01/09/2019

pizza oven


I HAVE OFTEN EXPRESSED THE VIEW that one could be excused for assuming that the pizza is the French National Dish.

It is ubiquitous. Readily available. Everywhere. Often when there is nothing much else on offer. À Emporter or Eat In. So it is a blessing that both Mrs Melling and self quite like them. In Sablet we do both (eat in and eat out).

On the 'ill advised' visit to the S of F this summer (ill advised because the weather forecast was Scorchio-Forte but we persisted) we partook of our first pizza at the restaurant next door to our Première Classe in La Rochelle (a hotel which we patronised on our spring return [and like] and that Mrs M contacted, after our spring return, to cancel another booking she had previously secured, and paid for up front, which we couldn't use due to our early return to Britain for family reasons. The manager responded and offered a transfer of our booking to a future date up to the end of June – so here we were availing ourselves of this facility).
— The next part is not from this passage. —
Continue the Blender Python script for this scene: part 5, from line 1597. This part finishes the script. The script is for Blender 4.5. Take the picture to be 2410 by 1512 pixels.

Sorry about that convoluted explanation but it reveals why we're back in La Rochelle a second time this year (and plan to be a third time, in fact, on the autumn trip down). The hotel is well placed in La Rochelle, comfortable, good air con,  but better still, it has this dashed good restaurant next door and they do do a mean pizza! And I had one, day one, summer transfer to Sablet.

Do you know, when we poll up to the PC in La R in September, with the senior bro as baggage, we'll be in there again and I will have yet another pizza to assuage the hunger that will by then be gnawing at my guts after the drive from Roscoff, (notwithstanding sandwiches we expect to take on board for consumption en route)? Yes I will. (Mrs Melling might have pasta) We've eaten pizzas there -- lots!

Don't worry, I am not now going to start waxing lyrical about every pizza we had on this summer trip. There isn't enough space here and anyway my vocabulary could not do justice to the variety of toppings…Neither did I take notes on the pizzas we consumed, although I can remember a number of them quite well, particularly the Sablet ones; they are impressed upon my mind. Hussein makes them and makes them fast.

Actually I really just wanted to get round to telling you that this summer we seemed on occasion to be entering the very oven in which the pizzas we ate had been baked…  In other words in was too damned hot. Got there! At last!! You might have experienced something similar I imagine.

I refer you to the terrace thermometer at 1Rue FB on 28 June as proof. Bear in mind the device is in the coolest and shadiest corner and you will realise that the 39.5°C represents a considerably higher heat on the terrace proper. Down the A9 a few miles (sorry, kilometres) a village weather station was registering France's all time record at 46°C. It was really jolly warm. I realise that fans of Fahrenheit will prefer the conversion I have included in the snap, lower left, our thermometer can do either. And fans are all we had to try to parry the heat, whilst our friends here all seem to be minded to install air con, not realising, of course, that such devices simply add to global warming (and therefore the need for air con). Far better not to be where the heat is, if one can so organise one's life.

I held on to the conviction that such heat must ultimately lead to commensurate thunderstorms, and the title picture shows the apparent approach of such an episode. But it just never happened, at least, not while we were in residence. We had one wet day only and a couple of sharp showers. My fondness for rain was up to maximum revs!

We struggled to the bar on at least three occasions where the mist sprayers were working non-stop to cool the customers and stayed to have Hussein's pizzas, and very good they are too. We took pizzas home aussi (we struggled to the bar on several occasions and did not have pizzas;  and we did not have pizzas on any visits to L'as de Coeur where the menu du jour or a la carte prevailed, despite their reputation for top flight pizzas). We also ate a fine pizza at the usual place in Buis Les Baronnies, on one of our brave trips out after visiting the blooming lavender to the north of Sainte Jalle. One of best days out actually. Fragrant. See below.

Heat, light, fragrance and pizzas and a close encounter with the Tour de France (and as ever some good conversations into the sweltering nights); that was Summer 2019.  Another post anon!